Où sont actuellement les forces vives ? A vrai dire, elles sont partout. Le point de vue dépressif du trop cher, bois venu d'ailleurs, faibles marges, éternel sous-traitant, toujours au bord du dépôt de bilan a vécu. Mais la génération climat n'est pas encore aux commandes. Il souffle indéniablement un vent biosourcé sur la construction. Un cocktail de réemploi, bois local, isolants naturels, terre. Il a même une forme légère de doctrine avec la frugalité. Cette effervescence est contagieuse. Elle est en marge de l'Ubérisation, elle est fertile mais fragile. Et surtout, elle est européenne.
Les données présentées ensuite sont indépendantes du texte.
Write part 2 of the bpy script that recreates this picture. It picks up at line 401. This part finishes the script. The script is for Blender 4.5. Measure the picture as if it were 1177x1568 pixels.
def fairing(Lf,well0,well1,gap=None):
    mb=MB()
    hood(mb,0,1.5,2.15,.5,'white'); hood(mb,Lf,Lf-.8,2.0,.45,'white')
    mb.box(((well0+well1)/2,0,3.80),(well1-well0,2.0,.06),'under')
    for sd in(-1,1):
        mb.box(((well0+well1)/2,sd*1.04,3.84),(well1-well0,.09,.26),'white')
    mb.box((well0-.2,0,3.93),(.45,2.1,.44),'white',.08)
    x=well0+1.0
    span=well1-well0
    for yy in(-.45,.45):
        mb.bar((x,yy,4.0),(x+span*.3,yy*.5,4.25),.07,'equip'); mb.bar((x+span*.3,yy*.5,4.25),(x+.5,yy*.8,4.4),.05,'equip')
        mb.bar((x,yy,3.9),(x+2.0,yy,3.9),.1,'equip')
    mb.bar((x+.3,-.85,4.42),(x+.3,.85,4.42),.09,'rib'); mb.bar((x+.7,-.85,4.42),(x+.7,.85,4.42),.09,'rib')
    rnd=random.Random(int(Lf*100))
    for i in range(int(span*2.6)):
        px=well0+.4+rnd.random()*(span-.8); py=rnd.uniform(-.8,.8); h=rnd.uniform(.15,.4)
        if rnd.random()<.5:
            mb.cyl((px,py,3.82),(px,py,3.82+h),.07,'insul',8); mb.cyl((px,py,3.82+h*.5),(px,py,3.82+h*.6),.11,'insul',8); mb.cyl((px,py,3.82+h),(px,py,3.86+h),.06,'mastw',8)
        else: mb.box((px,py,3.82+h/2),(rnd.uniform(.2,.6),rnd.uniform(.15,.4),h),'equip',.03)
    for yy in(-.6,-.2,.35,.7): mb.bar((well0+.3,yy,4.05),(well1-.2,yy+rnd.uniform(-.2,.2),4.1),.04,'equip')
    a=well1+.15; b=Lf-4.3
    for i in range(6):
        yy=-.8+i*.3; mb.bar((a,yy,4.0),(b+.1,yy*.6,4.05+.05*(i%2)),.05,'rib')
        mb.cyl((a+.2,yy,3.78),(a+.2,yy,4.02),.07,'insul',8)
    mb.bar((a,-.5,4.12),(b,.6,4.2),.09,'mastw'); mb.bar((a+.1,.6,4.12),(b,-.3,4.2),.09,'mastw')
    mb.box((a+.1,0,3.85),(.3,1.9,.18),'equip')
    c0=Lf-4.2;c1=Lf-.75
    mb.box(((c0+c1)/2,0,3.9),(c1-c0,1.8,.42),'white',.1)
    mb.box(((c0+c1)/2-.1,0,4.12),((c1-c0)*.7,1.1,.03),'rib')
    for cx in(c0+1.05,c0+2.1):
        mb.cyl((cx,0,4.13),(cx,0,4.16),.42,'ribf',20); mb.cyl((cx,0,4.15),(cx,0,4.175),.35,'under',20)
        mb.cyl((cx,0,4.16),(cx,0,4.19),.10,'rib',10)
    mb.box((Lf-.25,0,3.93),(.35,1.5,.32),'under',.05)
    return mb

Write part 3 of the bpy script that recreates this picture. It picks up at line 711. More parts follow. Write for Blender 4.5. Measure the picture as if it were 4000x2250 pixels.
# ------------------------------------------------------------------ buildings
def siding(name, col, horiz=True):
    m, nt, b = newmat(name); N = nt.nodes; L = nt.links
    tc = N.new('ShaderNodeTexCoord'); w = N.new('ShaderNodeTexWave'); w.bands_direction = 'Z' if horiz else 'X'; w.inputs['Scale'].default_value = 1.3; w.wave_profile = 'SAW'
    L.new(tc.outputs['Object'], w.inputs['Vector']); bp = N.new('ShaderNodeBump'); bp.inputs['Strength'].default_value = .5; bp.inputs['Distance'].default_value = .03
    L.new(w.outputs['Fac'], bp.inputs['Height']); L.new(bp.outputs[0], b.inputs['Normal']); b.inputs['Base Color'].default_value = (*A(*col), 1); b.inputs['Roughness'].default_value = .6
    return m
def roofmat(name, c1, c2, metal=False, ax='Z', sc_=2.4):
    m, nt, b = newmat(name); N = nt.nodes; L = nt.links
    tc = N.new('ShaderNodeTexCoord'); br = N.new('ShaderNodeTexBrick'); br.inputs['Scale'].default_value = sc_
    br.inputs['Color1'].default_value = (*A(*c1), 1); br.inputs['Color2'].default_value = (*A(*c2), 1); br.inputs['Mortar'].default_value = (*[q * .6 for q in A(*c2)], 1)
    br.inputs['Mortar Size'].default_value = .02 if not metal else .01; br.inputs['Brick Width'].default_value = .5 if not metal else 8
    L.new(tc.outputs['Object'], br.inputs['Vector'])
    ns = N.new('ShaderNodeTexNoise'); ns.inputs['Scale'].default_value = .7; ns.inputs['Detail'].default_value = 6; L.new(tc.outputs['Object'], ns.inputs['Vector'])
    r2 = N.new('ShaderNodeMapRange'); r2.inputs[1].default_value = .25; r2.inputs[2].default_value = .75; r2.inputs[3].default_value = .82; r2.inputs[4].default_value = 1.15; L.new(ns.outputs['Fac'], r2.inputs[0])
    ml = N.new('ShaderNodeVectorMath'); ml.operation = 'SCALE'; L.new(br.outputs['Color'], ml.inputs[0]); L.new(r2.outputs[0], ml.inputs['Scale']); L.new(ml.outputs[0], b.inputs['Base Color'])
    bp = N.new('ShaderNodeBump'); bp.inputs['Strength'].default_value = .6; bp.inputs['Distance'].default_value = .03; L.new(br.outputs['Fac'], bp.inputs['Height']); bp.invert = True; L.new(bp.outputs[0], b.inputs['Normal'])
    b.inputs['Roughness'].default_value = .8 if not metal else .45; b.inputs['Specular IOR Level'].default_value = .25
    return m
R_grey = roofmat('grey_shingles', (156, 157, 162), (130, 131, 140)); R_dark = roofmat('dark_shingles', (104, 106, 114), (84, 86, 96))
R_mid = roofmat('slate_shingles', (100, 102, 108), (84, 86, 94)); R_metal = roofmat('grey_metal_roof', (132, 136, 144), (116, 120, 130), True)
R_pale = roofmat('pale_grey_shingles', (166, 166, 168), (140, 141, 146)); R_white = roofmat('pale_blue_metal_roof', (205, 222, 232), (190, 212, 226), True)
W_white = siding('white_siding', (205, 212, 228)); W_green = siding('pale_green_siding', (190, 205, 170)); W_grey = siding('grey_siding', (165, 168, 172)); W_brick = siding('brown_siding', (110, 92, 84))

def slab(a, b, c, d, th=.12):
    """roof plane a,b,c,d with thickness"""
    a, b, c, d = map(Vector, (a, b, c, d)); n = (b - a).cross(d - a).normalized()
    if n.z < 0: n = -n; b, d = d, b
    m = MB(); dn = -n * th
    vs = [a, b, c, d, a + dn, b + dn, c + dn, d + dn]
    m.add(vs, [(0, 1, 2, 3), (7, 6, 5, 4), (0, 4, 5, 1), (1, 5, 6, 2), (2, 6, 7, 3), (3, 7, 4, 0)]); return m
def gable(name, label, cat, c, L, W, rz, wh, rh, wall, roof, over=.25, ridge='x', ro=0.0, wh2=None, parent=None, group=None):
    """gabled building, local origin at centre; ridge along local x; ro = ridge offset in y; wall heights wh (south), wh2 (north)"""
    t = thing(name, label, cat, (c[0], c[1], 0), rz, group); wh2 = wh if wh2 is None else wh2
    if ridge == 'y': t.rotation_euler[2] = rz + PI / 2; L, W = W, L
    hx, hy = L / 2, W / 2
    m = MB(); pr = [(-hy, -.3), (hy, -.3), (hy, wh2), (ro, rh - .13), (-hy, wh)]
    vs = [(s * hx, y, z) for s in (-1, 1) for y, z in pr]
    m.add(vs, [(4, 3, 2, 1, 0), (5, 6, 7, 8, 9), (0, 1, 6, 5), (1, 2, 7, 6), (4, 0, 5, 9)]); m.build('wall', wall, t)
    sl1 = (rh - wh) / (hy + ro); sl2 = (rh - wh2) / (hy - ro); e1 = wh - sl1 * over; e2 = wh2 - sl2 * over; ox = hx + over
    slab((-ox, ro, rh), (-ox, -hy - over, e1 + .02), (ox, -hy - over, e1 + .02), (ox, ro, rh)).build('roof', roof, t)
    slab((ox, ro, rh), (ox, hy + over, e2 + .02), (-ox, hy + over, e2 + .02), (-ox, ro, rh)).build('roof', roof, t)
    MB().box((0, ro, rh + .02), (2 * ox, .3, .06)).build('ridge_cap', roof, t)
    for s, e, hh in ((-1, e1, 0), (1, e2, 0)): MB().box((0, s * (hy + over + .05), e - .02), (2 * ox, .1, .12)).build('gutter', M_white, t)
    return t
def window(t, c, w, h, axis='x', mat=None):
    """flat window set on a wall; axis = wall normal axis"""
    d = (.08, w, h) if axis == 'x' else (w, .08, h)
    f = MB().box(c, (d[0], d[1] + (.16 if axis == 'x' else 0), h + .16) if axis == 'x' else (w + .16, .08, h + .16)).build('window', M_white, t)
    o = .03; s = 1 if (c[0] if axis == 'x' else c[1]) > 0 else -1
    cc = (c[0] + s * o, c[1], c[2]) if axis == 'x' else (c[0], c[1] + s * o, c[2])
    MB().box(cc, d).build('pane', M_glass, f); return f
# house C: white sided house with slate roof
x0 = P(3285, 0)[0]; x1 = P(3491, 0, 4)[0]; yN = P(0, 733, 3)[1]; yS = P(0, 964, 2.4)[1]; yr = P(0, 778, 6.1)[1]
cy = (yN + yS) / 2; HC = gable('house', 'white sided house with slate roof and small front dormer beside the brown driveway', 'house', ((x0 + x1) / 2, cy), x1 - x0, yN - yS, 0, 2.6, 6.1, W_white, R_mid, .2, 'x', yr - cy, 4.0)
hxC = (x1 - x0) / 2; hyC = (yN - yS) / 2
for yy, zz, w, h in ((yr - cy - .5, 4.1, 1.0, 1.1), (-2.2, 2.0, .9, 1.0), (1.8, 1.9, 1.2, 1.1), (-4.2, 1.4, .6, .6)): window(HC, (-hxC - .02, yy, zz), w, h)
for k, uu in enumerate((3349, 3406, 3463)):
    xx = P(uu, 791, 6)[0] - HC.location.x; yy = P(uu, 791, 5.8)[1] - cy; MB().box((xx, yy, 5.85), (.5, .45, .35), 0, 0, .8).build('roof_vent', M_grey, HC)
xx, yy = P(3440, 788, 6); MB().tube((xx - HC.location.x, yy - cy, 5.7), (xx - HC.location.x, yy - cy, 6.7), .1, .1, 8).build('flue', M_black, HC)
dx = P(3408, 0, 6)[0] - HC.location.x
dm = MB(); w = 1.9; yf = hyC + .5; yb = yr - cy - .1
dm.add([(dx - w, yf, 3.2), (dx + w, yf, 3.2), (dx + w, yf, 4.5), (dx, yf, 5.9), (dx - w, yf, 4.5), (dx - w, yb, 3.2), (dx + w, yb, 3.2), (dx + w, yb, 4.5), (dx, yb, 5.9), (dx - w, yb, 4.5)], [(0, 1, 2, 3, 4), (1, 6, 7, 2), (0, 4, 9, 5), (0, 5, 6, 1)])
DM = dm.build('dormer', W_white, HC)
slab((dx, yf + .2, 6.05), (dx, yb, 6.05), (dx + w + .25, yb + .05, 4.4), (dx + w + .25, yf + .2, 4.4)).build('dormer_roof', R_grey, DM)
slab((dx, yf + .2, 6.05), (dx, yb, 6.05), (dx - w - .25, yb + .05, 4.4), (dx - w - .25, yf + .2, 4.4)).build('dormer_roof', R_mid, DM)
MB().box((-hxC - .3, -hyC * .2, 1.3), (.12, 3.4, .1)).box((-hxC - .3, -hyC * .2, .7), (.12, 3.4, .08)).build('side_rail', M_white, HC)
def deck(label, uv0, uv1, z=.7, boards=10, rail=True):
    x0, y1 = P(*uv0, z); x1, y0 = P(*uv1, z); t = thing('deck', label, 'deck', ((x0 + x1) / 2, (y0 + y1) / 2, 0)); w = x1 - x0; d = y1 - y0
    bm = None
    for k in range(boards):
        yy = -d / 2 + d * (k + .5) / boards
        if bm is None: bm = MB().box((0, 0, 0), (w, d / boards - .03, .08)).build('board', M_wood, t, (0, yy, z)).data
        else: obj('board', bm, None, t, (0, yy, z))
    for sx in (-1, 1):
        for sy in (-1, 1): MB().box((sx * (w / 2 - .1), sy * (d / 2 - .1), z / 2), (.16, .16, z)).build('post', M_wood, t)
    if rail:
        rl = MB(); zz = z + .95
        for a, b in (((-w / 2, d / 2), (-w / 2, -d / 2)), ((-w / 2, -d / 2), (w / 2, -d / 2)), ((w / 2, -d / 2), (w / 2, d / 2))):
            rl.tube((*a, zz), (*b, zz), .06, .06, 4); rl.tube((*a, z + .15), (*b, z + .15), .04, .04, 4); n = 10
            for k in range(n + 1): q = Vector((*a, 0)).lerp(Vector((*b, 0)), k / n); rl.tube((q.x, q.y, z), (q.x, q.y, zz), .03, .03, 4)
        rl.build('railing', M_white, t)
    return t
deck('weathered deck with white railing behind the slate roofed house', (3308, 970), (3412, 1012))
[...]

L'orientation un peu prononcée du Forum Bois Construction 2023 vers "l'Europe biosourcée" est peut-être osée, mais elle suit une édition parisienne très "solutions mixtes", une édition 2022 sur la neutralité carbone. Il aurait fallu centrer l'édition de Lille sur l'énergie mais les projets qui sortent aujourd'hui ont été conçus sans s'en préoccuper, en fin de RT2012 avec le gaz de schiste inondant l'Europe. Et puis, ce n'est pas facile d'aborder la question de l'énergie dans un congrès tout de même historiquement centré sur les charpentiers. L'Europe du biosourcé, c'est vraiment la proposition de la France à l'Europe, c'est la force de la filière construction bois actuelle, sa fierté et son foisonnement. Sur ce plan, la France n'est plus le suiveur de la zone DACH. Les deux voire trois ministres qui assisteront au Forum de Lille l'on bien compris. 

Et on parle bien de l'Europe, quand on se rappelle que les panneaux de paille Stramentech ont été développés il y a dix ans dans l'Indre et ont disparu pour réapparaître dans les réseaux de négoce alternatifs, notamment sous le nom Stramit, mais de fabrication tchèque. Les solutions de solives acoustiques viennent de Granab en Suède et d'AMC au pays basque, la paille préfa enduite de Belgique, la paille hachée d'Autriche puis des Pays-Bas, le tourillonné de Suisse.

C'est vrai que la créativité autrichienne est affolante, avec leur Knapp, X-fix et compagnie, et que cela va de pair avec une véritable conquête du monde. Mais le côté francophone a aussi ses atouts avec Siniat, Evertree, tous les développements de la paille...

Dans le thème de l'Europe biosourcée du congrès, biosourcée est un terme mixte qui renvoie tout simplement au bois et aussi aux isolants biosourcés et suggère le géosourcé en complément. Mais le terme porteur est l'Europe ! Pas l'Europe institutionnelle qui semble ne rien comprendre à ce qui se passe sur le terrain, mais l'autre Europe, celle des citoyens. Celle qui ne se laisse pas monter les uns contre les autres. Celle qui ne perd pas le nord et n'oublie pas la situation climatique.